Material supplied ::
---------------
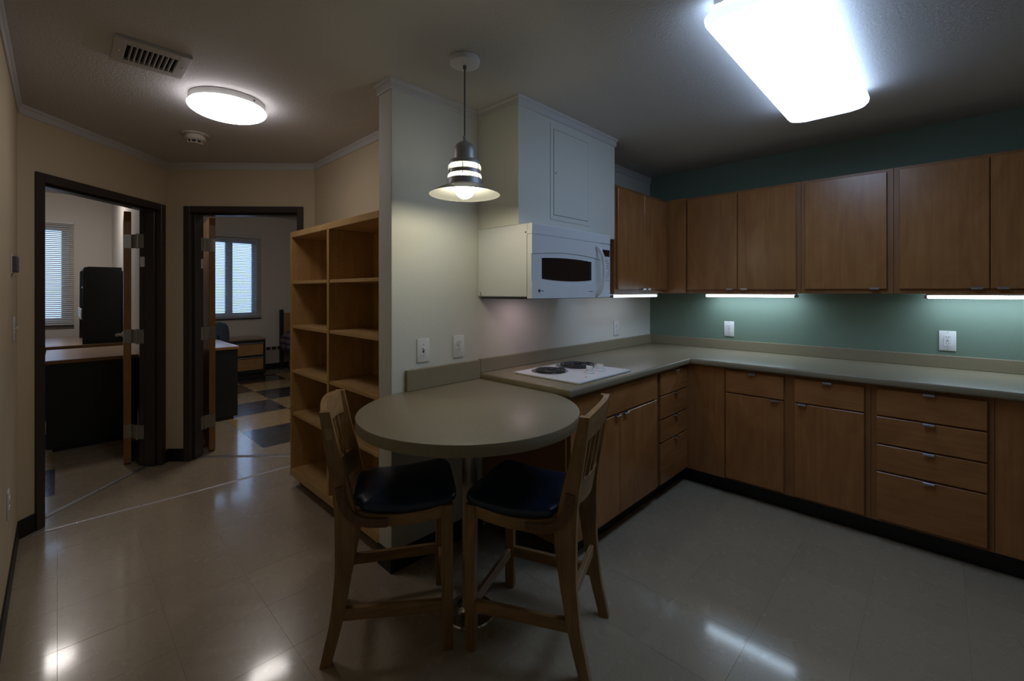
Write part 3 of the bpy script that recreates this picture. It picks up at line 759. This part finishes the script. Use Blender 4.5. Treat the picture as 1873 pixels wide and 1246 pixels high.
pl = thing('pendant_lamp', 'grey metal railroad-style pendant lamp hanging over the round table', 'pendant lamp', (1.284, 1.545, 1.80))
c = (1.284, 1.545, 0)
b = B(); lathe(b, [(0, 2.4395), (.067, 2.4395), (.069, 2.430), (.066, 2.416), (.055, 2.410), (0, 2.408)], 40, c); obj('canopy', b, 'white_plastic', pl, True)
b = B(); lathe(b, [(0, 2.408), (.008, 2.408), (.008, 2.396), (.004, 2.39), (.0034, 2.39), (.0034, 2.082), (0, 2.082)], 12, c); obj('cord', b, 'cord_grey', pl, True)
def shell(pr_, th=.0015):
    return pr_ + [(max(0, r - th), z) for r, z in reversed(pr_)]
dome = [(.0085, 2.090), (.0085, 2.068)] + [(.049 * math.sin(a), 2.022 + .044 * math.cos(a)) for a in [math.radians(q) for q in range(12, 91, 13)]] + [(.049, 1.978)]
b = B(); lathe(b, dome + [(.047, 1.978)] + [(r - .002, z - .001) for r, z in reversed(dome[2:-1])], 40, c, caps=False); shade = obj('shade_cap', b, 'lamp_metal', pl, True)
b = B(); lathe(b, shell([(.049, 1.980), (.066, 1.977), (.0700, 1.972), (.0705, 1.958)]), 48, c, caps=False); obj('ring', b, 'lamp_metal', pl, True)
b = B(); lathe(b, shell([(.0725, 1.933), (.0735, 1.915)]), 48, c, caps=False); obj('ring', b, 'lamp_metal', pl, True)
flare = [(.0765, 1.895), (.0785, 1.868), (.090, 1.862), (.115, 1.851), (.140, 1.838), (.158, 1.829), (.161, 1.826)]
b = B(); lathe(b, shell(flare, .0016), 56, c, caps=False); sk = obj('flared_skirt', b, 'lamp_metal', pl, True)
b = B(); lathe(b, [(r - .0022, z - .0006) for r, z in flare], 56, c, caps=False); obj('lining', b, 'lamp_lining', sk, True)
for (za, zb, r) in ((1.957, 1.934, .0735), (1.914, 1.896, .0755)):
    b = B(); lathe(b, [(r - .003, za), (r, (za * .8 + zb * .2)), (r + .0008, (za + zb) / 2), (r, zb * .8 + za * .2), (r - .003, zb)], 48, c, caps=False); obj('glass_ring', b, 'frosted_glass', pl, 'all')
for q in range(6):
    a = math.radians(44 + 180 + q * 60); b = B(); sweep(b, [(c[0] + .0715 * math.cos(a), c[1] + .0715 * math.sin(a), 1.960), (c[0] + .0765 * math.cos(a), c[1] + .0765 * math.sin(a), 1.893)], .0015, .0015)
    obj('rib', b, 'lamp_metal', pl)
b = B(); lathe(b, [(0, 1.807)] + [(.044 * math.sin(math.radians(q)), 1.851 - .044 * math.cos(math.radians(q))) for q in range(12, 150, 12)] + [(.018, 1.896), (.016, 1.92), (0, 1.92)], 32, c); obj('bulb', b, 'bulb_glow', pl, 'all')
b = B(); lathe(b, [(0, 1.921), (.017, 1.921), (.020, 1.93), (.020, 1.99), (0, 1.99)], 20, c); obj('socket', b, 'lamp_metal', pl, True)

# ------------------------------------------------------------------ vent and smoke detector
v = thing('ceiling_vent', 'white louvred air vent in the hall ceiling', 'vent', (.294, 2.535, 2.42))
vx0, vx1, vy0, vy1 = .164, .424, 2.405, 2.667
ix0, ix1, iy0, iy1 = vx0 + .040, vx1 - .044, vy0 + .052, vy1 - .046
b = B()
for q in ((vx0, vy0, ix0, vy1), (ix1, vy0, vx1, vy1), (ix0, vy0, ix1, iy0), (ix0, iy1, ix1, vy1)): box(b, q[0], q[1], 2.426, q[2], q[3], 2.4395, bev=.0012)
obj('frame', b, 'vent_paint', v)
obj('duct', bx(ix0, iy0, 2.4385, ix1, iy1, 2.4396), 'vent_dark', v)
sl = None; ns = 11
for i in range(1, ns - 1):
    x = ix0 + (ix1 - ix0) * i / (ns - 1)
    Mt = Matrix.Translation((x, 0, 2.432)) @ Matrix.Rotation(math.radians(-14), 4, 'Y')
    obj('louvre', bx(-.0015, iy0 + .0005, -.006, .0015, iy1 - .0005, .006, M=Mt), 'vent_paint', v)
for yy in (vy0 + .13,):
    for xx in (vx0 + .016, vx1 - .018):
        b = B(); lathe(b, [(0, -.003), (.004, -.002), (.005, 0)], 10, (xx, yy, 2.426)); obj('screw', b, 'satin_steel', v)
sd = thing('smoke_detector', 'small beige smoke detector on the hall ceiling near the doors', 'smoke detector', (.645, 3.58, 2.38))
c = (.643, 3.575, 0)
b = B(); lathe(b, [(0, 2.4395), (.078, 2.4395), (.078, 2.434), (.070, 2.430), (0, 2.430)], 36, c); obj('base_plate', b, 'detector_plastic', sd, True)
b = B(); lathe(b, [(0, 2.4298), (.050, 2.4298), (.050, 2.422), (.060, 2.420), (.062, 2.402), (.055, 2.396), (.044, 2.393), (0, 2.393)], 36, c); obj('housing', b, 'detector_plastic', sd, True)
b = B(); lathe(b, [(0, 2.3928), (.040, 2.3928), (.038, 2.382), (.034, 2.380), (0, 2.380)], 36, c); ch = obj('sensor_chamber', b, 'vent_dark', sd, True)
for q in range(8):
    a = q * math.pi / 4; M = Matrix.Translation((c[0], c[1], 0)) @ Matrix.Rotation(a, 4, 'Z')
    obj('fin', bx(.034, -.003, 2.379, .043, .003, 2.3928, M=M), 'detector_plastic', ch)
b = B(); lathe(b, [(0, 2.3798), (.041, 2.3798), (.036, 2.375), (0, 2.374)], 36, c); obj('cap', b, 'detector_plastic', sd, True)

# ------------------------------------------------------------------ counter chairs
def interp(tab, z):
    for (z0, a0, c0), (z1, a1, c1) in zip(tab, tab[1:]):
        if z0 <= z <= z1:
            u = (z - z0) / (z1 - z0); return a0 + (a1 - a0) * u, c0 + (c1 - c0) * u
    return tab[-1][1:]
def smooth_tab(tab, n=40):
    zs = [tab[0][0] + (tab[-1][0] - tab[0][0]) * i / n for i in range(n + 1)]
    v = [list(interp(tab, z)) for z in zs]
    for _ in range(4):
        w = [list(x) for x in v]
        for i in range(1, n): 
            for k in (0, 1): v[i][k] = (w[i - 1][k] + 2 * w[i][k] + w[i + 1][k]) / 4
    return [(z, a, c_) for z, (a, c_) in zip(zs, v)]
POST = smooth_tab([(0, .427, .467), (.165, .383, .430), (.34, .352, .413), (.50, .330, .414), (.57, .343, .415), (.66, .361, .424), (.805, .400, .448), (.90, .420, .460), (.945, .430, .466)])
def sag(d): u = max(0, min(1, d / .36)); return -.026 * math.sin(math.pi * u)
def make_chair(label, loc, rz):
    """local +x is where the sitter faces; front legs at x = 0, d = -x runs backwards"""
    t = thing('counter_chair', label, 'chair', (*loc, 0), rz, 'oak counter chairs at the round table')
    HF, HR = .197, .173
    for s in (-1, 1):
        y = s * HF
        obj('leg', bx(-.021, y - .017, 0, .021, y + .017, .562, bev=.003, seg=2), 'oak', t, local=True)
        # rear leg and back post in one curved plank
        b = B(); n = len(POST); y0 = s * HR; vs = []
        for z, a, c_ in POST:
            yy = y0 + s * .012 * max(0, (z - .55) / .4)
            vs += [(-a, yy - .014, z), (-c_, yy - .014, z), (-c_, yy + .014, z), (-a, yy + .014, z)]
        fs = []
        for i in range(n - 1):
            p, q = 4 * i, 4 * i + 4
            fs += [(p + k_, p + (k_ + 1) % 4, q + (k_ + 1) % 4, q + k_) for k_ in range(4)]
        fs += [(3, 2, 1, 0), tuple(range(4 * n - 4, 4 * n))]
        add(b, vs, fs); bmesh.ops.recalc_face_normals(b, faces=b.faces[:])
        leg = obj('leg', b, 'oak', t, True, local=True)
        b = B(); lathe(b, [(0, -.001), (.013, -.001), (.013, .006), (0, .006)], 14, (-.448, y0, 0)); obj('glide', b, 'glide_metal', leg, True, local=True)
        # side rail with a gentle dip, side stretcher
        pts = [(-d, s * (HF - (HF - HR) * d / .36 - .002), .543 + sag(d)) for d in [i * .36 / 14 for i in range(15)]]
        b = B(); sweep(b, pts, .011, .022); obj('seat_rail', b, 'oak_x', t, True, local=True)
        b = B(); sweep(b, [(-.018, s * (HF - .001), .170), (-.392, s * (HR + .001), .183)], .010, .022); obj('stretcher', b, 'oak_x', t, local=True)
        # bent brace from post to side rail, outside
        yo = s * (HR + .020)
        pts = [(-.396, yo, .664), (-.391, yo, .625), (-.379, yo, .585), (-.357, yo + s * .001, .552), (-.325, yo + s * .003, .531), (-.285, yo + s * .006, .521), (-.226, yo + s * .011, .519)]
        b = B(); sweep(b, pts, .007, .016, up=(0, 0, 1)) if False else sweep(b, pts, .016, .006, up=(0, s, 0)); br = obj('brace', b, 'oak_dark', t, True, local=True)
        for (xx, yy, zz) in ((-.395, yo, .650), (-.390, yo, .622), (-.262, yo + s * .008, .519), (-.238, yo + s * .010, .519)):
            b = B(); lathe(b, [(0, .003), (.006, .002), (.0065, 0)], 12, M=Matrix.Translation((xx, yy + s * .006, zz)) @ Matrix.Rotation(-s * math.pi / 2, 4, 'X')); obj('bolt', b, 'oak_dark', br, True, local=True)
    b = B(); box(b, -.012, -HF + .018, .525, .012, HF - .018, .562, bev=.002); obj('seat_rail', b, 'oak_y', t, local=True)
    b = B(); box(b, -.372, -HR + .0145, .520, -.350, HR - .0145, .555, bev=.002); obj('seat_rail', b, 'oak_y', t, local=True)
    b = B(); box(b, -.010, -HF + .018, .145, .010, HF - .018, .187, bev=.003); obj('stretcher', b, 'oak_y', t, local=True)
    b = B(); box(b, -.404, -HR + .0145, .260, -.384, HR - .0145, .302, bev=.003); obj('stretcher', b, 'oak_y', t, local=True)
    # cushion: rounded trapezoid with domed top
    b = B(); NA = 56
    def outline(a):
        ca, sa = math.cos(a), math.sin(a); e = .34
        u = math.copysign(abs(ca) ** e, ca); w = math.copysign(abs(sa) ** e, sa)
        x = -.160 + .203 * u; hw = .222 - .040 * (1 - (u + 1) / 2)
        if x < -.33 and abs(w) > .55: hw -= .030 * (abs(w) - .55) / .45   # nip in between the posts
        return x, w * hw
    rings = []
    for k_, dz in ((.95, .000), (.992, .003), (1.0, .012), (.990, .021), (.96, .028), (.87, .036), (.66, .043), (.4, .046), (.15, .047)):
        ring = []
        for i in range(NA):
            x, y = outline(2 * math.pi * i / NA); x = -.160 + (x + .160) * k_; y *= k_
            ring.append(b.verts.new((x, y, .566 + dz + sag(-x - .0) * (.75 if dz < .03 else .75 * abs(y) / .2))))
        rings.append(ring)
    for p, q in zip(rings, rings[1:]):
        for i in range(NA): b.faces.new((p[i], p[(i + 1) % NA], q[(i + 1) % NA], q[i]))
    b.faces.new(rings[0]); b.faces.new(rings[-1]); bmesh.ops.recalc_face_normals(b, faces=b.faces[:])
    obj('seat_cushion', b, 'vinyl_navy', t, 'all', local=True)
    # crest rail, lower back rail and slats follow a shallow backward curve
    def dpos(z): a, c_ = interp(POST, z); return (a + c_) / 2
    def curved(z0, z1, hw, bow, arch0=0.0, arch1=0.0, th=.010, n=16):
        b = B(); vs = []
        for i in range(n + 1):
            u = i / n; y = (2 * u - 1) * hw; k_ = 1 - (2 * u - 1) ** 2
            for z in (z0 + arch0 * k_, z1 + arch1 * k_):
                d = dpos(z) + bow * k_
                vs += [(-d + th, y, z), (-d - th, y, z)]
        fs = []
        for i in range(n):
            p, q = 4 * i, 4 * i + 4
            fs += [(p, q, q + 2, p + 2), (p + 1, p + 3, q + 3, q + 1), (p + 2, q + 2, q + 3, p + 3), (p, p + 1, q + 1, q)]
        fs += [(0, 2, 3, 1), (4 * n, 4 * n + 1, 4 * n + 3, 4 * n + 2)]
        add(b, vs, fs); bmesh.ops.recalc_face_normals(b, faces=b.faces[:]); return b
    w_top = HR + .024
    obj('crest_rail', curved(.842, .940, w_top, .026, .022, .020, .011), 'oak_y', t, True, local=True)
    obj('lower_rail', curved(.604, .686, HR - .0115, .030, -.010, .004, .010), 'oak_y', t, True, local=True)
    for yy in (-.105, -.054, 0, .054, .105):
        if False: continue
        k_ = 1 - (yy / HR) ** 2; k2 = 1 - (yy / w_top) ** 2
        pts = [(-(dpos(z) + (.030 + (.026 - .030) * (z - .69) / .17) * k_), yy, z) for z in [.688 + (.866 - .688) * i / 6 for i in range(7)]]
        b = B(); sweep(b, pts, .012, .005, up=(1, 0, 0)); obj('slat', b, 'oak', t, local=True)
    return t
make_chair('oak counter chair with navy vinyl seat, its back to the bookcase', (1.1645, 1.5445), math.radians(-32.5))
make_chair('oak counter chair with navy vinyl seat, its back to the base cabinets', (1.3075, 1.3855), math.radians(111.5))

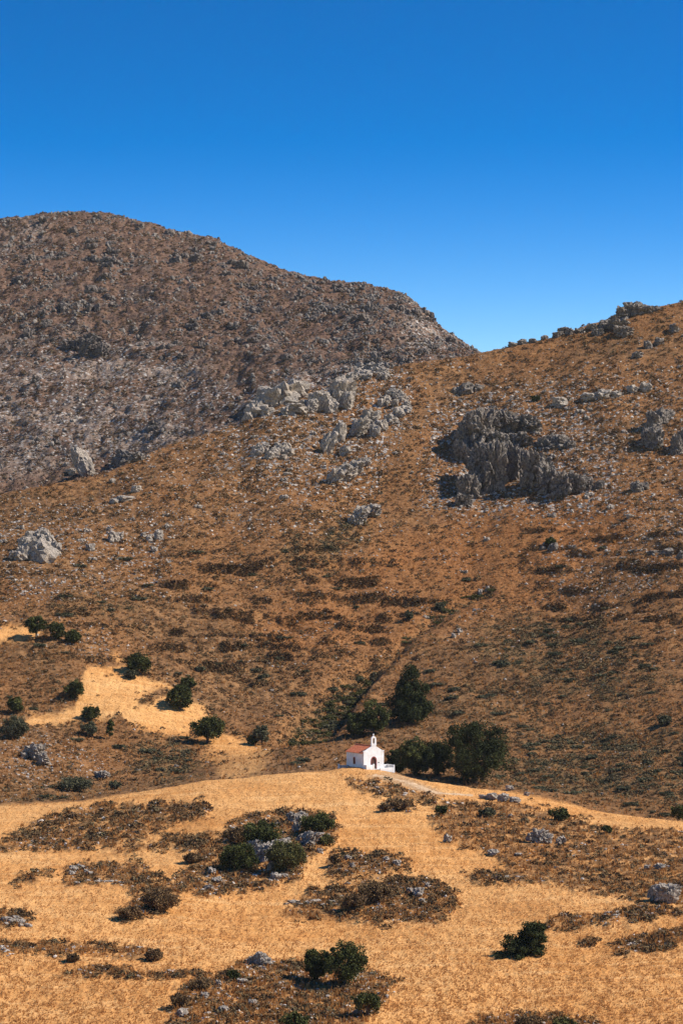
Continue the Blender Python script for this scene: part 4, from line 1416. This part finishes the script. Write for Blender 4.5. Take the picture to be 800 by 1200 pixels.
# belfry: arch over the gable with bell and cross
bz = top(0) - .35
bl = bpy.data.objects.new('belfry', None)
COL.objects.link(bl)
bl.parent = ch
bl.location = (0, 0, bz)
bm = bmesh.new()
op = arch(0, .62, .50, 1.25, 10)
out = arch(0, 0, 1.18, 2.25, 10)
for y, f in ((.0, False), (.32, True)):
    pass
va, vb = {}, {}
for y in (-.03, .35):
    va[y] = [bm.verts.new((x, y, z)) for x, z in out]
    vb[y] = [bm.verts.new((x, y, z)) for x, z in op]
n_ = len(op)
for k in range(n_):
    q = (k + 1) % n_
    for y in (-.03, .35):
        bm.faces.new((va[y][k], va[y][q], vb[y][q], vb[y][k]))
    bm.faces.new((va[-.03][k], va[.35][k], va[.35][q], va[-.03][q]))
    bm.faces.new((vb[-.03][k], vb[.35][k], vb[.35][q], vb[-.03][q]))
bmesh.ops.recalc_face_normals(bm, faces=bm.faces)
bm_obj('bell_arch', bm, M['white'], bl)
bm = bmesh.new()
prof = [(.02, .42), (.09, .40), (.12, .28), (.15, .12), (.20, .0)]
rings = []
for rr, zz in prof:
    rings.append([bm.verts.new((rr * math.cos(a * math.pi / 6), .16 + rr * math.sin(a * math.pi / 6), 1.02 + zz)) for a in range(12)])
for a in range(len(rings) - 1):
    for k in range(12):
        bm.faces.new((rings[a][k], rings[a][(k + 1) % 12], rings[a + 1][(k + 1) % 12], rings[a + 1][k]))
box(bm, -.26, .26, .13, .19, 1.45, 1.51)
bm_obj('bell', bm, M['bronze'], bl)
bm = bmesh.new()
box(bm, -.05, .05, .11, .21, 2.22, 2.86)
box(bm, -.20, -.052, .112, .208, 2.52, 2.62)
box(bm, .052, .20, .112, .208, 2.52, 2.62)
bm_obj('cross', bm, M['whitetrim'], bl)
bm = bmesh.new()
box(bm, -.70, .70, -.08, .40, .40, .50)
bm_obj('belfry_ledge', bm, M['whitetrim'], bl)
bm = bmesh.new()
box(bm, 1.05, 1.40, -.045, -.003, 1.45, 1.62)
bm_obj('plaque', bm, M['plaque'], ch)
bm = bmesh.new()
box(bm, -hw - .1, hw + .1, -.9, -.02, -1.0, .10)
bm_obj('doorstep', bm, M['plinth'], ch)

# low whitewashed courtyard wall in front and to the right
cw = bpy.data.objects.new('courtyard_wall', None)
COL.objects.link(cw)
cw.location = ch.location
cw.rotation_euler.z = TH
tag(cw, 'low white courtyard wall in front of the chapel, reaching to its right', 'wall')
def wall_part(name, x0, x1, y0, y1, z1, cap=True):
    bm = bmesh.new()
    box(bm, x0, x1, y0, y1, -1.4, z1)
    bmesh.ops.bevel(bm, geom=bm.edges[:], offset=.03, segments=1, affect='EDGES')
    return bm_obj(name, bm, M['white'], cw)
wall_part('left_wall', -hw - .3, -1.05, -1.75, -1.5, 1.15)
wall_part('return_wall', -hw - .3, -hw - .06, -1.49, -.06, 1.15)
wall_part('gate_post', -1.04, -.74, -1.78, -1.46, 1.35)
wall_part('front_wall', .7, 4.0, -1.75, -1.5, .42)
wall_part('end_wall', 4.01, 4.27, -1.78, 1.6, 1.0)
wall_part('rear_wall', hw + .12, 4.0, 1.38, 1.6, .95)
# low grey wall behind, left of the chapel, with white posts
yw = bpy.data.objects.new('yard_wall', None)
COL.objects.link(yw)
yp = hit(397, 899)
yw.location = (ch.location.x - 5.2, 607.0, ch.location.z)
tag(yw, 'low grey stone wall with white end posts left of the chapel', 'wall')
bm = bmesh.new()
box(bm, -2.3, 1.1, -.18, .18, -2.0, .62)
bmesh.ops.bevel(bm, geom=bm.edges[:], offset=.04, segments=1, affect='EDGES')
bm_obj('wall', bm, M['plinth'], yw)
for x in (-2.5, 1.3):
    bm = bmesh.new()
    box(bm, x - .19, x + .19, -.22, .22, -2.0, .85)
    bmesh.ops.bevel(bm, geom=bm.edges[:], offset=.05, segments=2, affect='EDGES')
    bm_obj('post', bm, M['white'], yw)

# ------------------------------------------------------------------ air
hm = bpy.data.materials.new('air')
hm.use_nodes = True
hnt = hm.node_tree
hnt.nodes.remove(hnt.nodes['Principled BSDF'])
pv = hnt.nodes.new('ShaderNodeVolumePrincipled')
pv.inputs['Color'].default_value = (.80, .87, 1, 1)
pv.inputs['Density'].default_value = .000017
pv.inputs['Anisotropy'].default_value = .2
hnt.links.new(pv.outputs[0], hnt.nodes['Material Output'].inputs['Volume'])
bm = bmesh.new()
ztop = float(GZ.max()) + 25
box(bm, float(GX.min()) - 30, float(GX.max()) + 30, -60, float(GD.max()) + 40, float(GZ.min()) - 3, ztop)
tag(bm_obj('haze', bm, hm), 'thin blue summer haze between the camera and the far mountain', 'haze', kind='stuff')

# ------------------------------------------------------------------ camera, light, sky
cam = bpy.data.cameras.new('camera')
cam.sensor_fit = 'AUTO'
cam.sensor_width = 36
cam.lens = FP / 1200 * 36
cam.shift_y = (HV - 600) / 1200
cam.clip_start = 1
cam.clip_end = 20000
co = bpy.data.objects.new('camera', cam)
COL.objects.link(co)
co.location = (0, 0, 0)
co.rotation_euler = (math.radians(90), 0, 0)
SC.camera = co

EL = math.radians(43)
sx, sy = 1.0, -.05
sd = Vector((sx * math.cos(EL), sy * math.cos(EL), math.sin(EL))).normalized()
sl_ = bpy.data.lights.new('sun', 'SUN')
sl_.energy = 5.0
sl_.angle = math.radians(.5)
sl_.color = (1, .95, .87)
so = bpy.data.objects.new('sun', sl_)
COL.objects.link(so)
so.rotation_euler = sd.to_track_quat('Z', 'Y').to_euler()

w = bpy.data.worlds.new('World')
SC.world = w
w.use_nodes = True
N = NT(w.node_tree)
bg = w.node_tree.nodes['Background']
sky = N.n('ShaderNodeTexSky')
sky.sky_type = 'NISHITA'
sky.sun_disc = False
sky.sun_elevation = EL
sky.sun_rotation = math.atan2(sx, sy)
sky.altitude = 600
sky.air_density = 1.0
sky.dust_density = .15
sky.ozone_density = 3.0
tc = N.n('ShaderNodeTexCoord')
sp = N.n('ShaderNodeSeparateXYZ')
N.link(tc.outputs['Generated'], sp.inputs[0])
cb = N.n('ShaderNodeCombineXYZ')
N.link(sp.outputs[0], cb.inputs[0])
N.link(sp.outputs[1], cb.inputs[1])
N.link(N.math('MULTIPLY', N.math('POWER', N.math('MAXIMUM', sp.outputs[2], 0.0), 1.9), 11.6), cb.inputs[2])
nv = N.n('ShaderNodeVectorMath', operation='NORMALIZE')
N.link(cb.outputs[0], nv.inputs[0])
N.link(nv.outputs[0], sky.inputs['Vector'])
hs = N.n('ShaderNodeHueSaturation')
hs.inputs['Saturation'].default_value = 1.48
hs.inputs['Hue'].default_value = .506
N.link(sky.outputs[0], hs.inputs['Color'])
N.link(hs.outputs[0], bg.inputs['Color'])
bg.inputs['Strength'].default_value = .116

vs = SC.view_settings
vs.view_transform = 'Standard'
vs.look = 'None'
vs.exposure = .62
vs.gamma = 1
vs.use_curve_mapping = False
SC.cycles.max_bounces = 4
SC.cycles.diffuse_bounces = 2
---------------
Direction ::
Retype verbatim the lines that run from the line containing "Continue the Blender" to the line containing "bm_obj('doorstep', bm, M['plinth'], ch)", both inclusive, and no others.

Output of the exercise ::
Continue the Blender Python script for this scene: part 4, from line 1416. This part finishes the script. Write for Blender 4.5. Take the picture to be 800 by 1200 pixels.
# belfry: arch over the gable with bell and cross
bz = top(0) - .35
bl = bpy.data.objects.new('belfry', None)
COL.objects.link(bl)
bl.parent = ch
bl.location = (0, 0, bz)
bm = bmesh.new()
op = arch(0, .62, .50, 1.25, 10)
out = arch(0, 0, 1.18, 2.25, 10)
for y, f in ((.0, False), (.32, True)):
    pass
va, vb = {}, {}
for y in (-.03, .35):
    va[y] = [bm.verts.new((x, y, z)) for x, z in out]
    vb[y] = [bm.verts.new((x, y, z)) for x, z in op]
n_ = len(op)
for k in range(n_):
    q = (k + 1) % n_
    for y in (-.03, .35):
        bm.faces.new((va[y][k], va[y][q], vb[y][q], vb[y][k]))
    bm.faces.new((va[-.03][k], va[.35][k], va[.35][q], va[-.03][q]))
    bm.faces.new((vb[-.03][k], vb[.35][k], vb[.35][q], vb[-.03][q]))
bmesh.ops.recalc_face_normals(bm, faces=bm.faces)
bm_obj('bell_arch', bm, M['white'], bl)
bm = bmesh.new()
prof = [(.02, .42), (.09, .40), (.12, .28), (.15, .12), (.20, .0)]
rings = []
for rr, zz in prof:
    rings.append([bm.verts.new((rr * math.cos(a * math.pi / 6), .16 + rr * math.sin(a * math.pi / 6), 1.02 + zz)) for a in range(12)])
for a in range(len(rings) - 1):
    for k in range(12):
        bm.faces.new((rings[a][k], rings[a][(k + 1) % 12], rings[a + 1][(k + 1) % 12], rings[a + 1][k]))
box(bm, -.26, .26, .13, .19, 1.45, 1.51)
bm_obj('bell', bm, M['bronze'], bl)
bm = bmesh.new()
box(bm, -.05, .05, .11, .21, 2.22, 2.86)
box(bm, -.20, -.052, .112, .208, 2.52, 2.62)
box(bm, .052, .20, .112, .208, 2.52, 2.62)
bm_obj('cross', bm, M['whitetrim'], bl)
bm = bmesh.new()
box(bm, -.70, .70, -.08, .40, .40, .50)
bm_obj('belfry_ledge', bm, M['whitetrim'], bl)
bm = bmesh.new()
box(bm, 1.05, 1.40, -.045, -.003, 1.45, 1.62)
bm_obj('plaque', bm, M['plaque'], ch)
bm = bmesh.new()
box(bm, -hw - .1, hw + .1, -.9, -.02, -1.0, .10)
bm_obj('doorstep', bm, M['plinth'], ch)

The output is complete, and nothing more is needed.